China warns USA against plan to send planes, ships to West Philippine Sea

China has warned the USA against the latter’s plan to send surveillance aircrafts and military ships to the West Philippine Sea in an attempt to counter the growing Chinese influence in the region and ensure the freedom of navigation. In a regular press briefing on May 13, Chinese Foreign Ministry spokesperson Hua Chunying expressed “deep concerns” against such plan adding that Beijing will seek Washington’s clarification on the matter. The Chinese official said that while China advocates the freedom of navigation, this freedom does not mean any foreign military vessels can violate and enter a country’s territorial waters and airspace at will. The Pentagon has earlier announced that US is seriously considering dispatching ships and aircrafts within 12 nautical miles of the Spratly’s where China has been undergoing major reclamation and construction works.
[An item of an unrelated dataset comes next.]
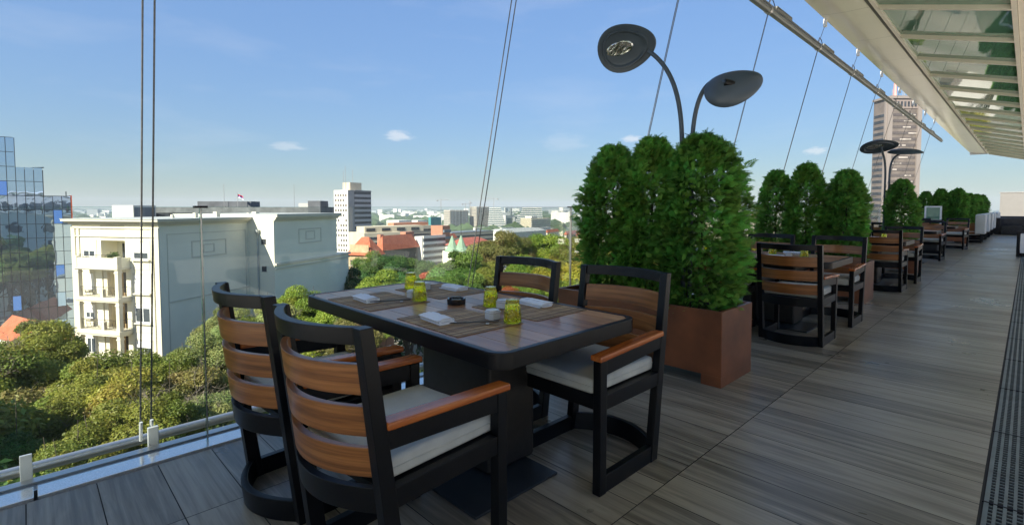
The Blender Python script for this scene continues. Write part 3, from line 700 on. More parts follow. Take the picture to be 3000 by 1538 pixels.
put(mat0, -2.70, 1.965, D(181), 'bamboo placemat on the far side of the front table next to the glass', gm, 'placemat', ZT)
put(mat0, -1.89, 1.960, D(180), 'bamboo placemat on the far side of the front table next to the planter', gm, 'placemat', ZT)
gn = 'rolled white napkins'
zt = ZT + 0.004
put(nap0, -2.715, 1.435, D(-4), 'rolled white napkin on the near left placemat', gn, 'napkin', zt)
put(nap0, -1.985, 1.420, D(-6), 'rolled white napkin on the placemat of the nearest armchair', gn, 'napkin', zt)
put(nap0, -2.67, 2.055, D(178), 'rolled white napkin on the far left placemat', gn, 'napkin', zt)
put(nap0, -1.92, 2.050, D(176), 'rolled white napkin on the far right placemat', gn, 'napkin', zt)
gt = 'upturned yellow glass tumblers'
put(tum0, -2.905, 1.865, 0.2, 'upturned yellow tumbler standing farthest left on the front table', gt, 'tumbler', ZT)
put(tum0, -2.485, 1.655, 0.5, 'upturned yellow tumbler left of the ashtray', gt, 'tumbler', zt)
put(tum0, -2.075, 1.850, 0.1, 'upturned yellow tumbler just right of the ashtray', gt, 'tumbler', ZT)
put(tum0, -1.700, 1.655, 0.7, 'upturned yellow tumbler nearest the camera, beside the chopsticks', gt, 'tumbler', zt)
put(ash0, -2.262, 1.755, 0.1, 'black octagonal ashtray in the middle of the front table', None, 'ashtray', ZT)
gc = 'small white condiment boxes'
put(cel0, -2.60, 1.685, 0.1, 'white condiment box beside the left near tumbler', gc, 'condiment box', zt)
put(cel0, -1.825, 1.640, -0.1, 'white condiment box beside the tumbler nearest the camera', gc, 'condiment box', zt)
put(cel0, -2.80, 1.905, 0.3, 'white condiment box behind the left tumblers', gc, 'condiment box', zt)
put(cel0, -1.99, 1.865, 0.2, 'white condiment box behind the right pair of tumblers', gc, 'condiment box', zt)
gch = 'pairs of black chopsticks'
put(chop0, -2.560, 1.505, D(52), 'black chopsticks on the near left placemat', gch, 'chopsticks', zt)
put(chop0, -1.800, 1.500, D(47), 'black chopsticks on the placemat of the nearest armchair', gch, 'chopsticks', zt)

# second, third table and further ones
def setting(cy, name, glasses=True):
    for dx, dy, k in ((-0.40, -0.22, 0), (0.38, -0.22, 1), (-0.40, 0.22, 2), (0.38, 0.22, 3)):
        side = ('near left', 'near right', 'far left', 'far right')[k]
        put(mat0, TX + dx, cy + dy, D(180 if k > 1 else 0), f'bamboo placemat, {side} one on the {name}', 'bamboo placemats on the ' + name, 'placemat', ZT)
        put(nap0, TX + dx - 0.05, cy + dy * 1.32, D(3 * k), f'rolled white napkin at the {side} seat of the {name}', gn, 'napkin', zt)
    for k, (dx, dy) in enumerate(((-0.62, 0.10), (-0.20, -0.06), (0.18, 0.08), (0.56, -0.08))):
        put(tum0, TX + dx, cy + dy, k, f'upturned yellow tumbler, {("leftmost", "second from left", "third from left", "rightmost")[k]} on the {name}', gt, 'tumbler', zt)
    put(cel0, TX + 0.40, cy - 0.05, 0.1, f'white condiment box by the rightmost tumbler of the {name}', gc, 'condiment box', zt)
put(table, TX, 6.20, 0, 'second dining table, beyond the nearest planter', 'dining tables on the terrace', 'table')
put(chair, -1.575, 5.50, D(1), 'armchair with its back to us right behind the nearest planter', G, 'chair')
put(chair, -2.33, 5.47, D(0), 'armchair at the second table hidden mostly by the nearest hedge', G, 'chair')
put(chair, -1.57, 6.64, D(180), 'armchair facing us at the aisle side of the second table', G, 'chair')
put(chair, -2.33, 6.64, D(180), 'armchair facing us at the glass side of the second table', G, 'chair')
setting(6.2, 'second table')
put(table, TX, 10.55, 0, 'third dining table, beyond the second planter', 'dining tables on the terrace', 'table')
put(chair, -1.60, 9.83, D(0), 'armchair with its back to us at the third table, aisle side', G, 'chair')
put(chair, -2.33, 9.83, D(0), 'armchair with its back to us at the third table, glass side', G, 'chair')
put(chair, -1.57, 11.1, D(180), 'armchair facing us at the third table, aisle side', G, 'chair')
put(chair, -2.33, 11.1, D(180), 'armchair facing us at the third table, glass side', G, 'chair')
setting(10.55, 'third table')
put(table, TX - .1, 15.4, 0, 'fourth dining table, beyond the planter with the small lamp', 'dining tables on the terrace', 'table')
put(chair, -2.25, 14.5, D(-4), 'armchair with its back to us at the fourth table', G, 'chair')
put(chair, -1.72, 16.2, D(176), 'armchair facing us at the fourth table', G, 'chair')
put(table, TX - .1, 19.6, 0, 'fifth dining table, half hidden by the chairs before it', 'dining tables on the terrace', 'table')
put(chair, -1.95, 18.6, D(5), 'armchair with its back to us at the fifth table', G, 'chair')
put(chair, -1.60, 20.9, D(172), 'armchair pulled out into the aisle before the fourth planter', G, 'chair')
put(chair, -2.45, 20.4, D(180), 'armchair facing us on the glass side of the fifth table', G, 'chair')

# lounge chairs in a row, white cushions toward the aisle
def make_lounge():
    r = empty('lounge_chair')
    for y in (-0.36, 0.36):
        for x in (-0.36, 0.34): MB().box(x - .025, x + .025, y - .025, y + .025, 0, 0.62).build('leg', black, r, bevel=0.004)
        MB().box(-0.335, 0.315, y - .02, y + .02, 0.0, 0.07).build('runner', black, r)
        MB().box(-0.385, 0.37, y - .03, y + .03, 0.981 if False else 0.621, 0.65).build('armrest', orange_x, r, bevel=0.004)
        for z in (0.36, 0.46, 0.56): MB().box(-0.335, 0.315, y - .012, y + .012, z - .035, z + .035).build('side_slat', orange_x, r)
        MB().box(-0.335, 0.34, -0.335, 0.335, 0.22, 0.28).build('seat_frame', black, r)
    cushion_mb(-0.33, 0.36, -0.33, 0.33, 0.282, 0.42, 0.02).build('seat_cushion', white_fab, r, bevel=0.02)
    cushion_mb(-0.47, -0.19, -0.42, 0.42, 0.33, 1.03, 0.03).build('back_cushion', white_fab, r, bevel=0.02)
    return r
lc = make_lounge(); bpy.context.view_layer.update(); index_kids()
for k in range(6):
    put(lc, -1.55, 25.4 + k * 2.5, D(180), ('nearest' if k == 0 else f'{("", "second", "third", "fourth", "fifth", "sixth", "seventh")[k]}') + ' white cushioned lounge chair in the row past the fourth planter', 'white lounge chairs in a row', 'lounge chair')
# armchair with a red cushion at the right border of the view
def make_club(cush, name='club_armchair'):
    r = empty(name)
    for y in (-0.37, 0.37): MB().box(-0.30, 0.40, y - .03, y + .03, 0.10, 0.60).build('side_panel', white_paint, r)
    for x in (-0.34, 0.38):
        for y in (-0.37, 0.37): MB().box(x - .03, x + .03, y - .035, y + .035, 0, 0.62).build('leg', black, r, bevel=0.004)
    MB().box(-0.31, 0.35, -0.34, 0.34, 0.02, 0.16).build('base', black, r)
    for y in (-0.37, 0.37): MB().box(-0.38, 0.42, y - .04, y + .04, 0.621, 0.655).build('armrest', black, r, bevel=0.004)
    cushion_mb(-0.30, 0.34, -0.33, 0.33, 0.165, 0.40, 0.03).build('seat_cushion', cush, r, bevel=0.03)
    cushion_mb(0.20, 0.40, -0.33, 0.33, 0.41, 0.86, 0.05).build('back_cushion', cush, r, bevel=0.05)
    return r
cl = make_club(red_fab); bpy.context.view_layer.update(); index_kids()
for k, (x, y) in enumerate(((0.17, 19.2), (0.25, 22.4), (0.22, 25.8), (0.3, 29.0), (0.95, 8.2), (0.95, 11.4), (0.9, 14.8))):
    put(cl, x, y, 0, ('red cushioned club armchair at the right border of the picture', 'red cushioned club armchair just behind the first one', 'third red cushioned club armchair down the right side', 'farthest red cushioned club armchair down the right side')[min(k, 3)] if k < 4 else 'red cushioned club armchair beside the restaurant front',
        'red club armchairs' if k < 4 else 'red club armchairs by the restaurant front', 'armchair')
# dark curved sofas at the far end
for k, (x, y, s) in enumerate(((-0.55, 40.0, 1.0), (-0.15, 33.5, 0.9))):
    r = empty('curved_sofa', (x, y, 0), 0, ('long dark curved sofa in front of the end wall', 'dark rounded sofa nearer on the right side')[k], 'sofa', 'dark curved sofas')
    n = 16; R = 1.15 * s
    ang = [PI * 0.05 + PI * 0.9 * i / n for i in range(n + 1)]
    outer = [(R * math.cos(a), R * 0.8 * math.sin(a)) for a in ang]; inner = [(0.75 * x_, 0.72 * y_) for x_, y_ in outer]
    MB().prism(outer + inner[::-1], 0.0, 0.80).build('backrest', dark_fab, r, bevel=0.05)
    MB().prism([(0.74 * x_, 0.71 * y_) for x_, y_ in outer] + [(-0.85 * s, -0.05), (0.85 * s, -0.05)], 0.0, 0.42).build('seat', dark_fab, r, bevel=0.04)

# framed glass screen standing behind the fifth table
pA = ony(2709, 604, 22.4); pB = ony(2758, 648, 22.4)
r = empty('glass_screen', (pA.x, 22.4, 0), 0, 'white framed square glass screen standing by the fourth hedge', 'screen')
wd = pB.x - pA.x; zt1 = pA.z; zb1 = pB.z
f = 0.05
for a in ((0, f, zb1, zt1), (wd - f, wd, zb1, zt1), (f, wd - f, zt1 - f, zt1), (f, wd - f, zb1, zb1 + f)):
    MB().box(a[0], a[1], 0, 0.05, a[2], a[3]).build('frame', white_paint, r)
MB().box(f, wd - f, 0.02, 0.028, zb1 + f, zt1 - f).build('pane', cglass_m, r)
MB().box(wd - f, wd, 0, 0.05, 0, zb1).build('post', white_paint, r); MB().box(0, f, 0, 0.05, 0, zb1).build('post', white_paint, r)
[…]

US Defense Secretary Ash Carter reportedly made the request amid the “growing momentum” within the White House and the Pentagon urging that concrete actions must now be taken in an effort to send signal to China, that its reckless aggression in the disputed waters “has gone too far” and has to be stopped. “We are considering how to demonstrate freedom of navigation in an area that is critical to world trade,” an unnamed US official told Reuters. This was echoed by Defense Assistant Secretary David Shear asserting that US had the right of passage in the areas claimed by China. “We are actively assessing the military implications of land reclamation and are committed to taking effective and appropriate action,” Shear told a Senate hearing on Tuesday. However, China has once again made the stock claim of “absolute sovereignty” over nearly all of South China Sea and the group of islands lying there, and cautioned the US, in the strongest term possible, against such move. “China will stay firm in safeguarding territorial sovereignty,” Hua Chunying reiterated. “We urge parties concerned to be discreet in words and actions, avoid taking any risky and provocative actions and safeguard regional peace and stability.” The topic of the South China Sea flashpoints will most likely dominate the talks during US Secretary of State John Kerry’s visit to China this weekend. The US official is reportedly on a mission to show China the negative consequences of their behavior and how it will potentially strain its relationship with Asian neigbors, and with the United States, as well.